Katherine accepts and soon is at work helping bewildered new mothers, destitute women and even a prostitute who has been beaten by her customer. She befriends an abused girl with a promising soprano voice, and accompanies Addams to a ball where they chat up rich potential sponsors. There she meets Douglas Gallagher, who begins squiring her around. What follows could be a conventional love story, but not in Hasley's capable hands.

Katherine, of course, is independent-minded, but not just ''contrary'' for the purposes of conflict in the story. Douglas is generous and attentive, but doesn't seem to ''get'' her; his reckless brother is more perceptive. A visit from Katherine's parents and the end of her Hull-House assignment help her realize what she really wants. The conclusion is tear-inducing, but feels heartfelt, not manipulated, and the historical references are spot-on.

Where Home Is (338 pages, softcover) costs $14.95 from online retailers.

A truly racy book

If an erotic novel is set in the world of stock-car drivers, would you call it a racy book? The answer is found in Flat-Out Sexy by Erin McCarthy of Westlake, in which Tamara, a nice mom whose husband was killed in a track accident, meets a hot young driver who escorts her to the finish line. Many times.

At first, they decide, their relationship will be secret and just for fun. Then her kids get sick, and Elec comes by to help out. Does he have dad potential? What about the pit-row Annie who keeps e-mailing him naughty photos of herself? And Tamara's father-in-law, who bears a grudge against Elec's family?
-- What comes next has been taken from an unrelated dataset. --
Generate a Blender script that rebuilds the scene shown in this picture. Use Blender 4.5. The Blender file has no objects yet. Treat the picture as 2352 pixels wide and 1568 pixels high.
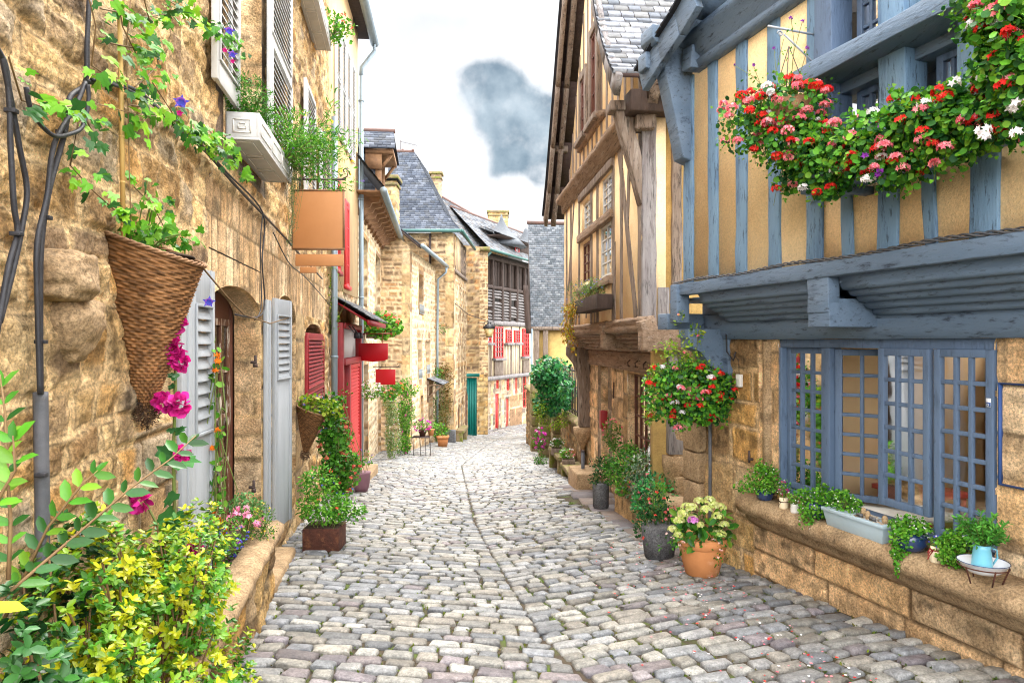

Flat-Out Sexy is flat-out for adults only. The 291-page softcover costs $14 from Berkley Sensation, a division of Penguin.

American canonized

My Friendship With Saint Elizabeth Ann Seton by Mary Hilaire (Sally) Tavenner of Lorain tells of the author's interest in the first native-born citizen of the United States to be canonized.

Tavenner, who had been a member of the Sisters of St. Francis of Syracuse (N.Y.) convent, became fascinated with the story of Seton, born in 1774 and married to a man who became ill and went to Italy for an unsuccessful health treatment. She converted to Catholicism there and returned to America.

Tavenner became an expert on Seton's life, was in Rome for her canonization in 1975 and advised producers on a 1980 television movie about the saint. She left the convent in 1984 and earned a doctorate in reading and language arts. She also has written a book about the Lorain writer Helen Steiner Rice.

My Friendship With Saint Elizabeth Ann Seton (103 pages, softcover) costs $15.99 from http://www.xlibris.com.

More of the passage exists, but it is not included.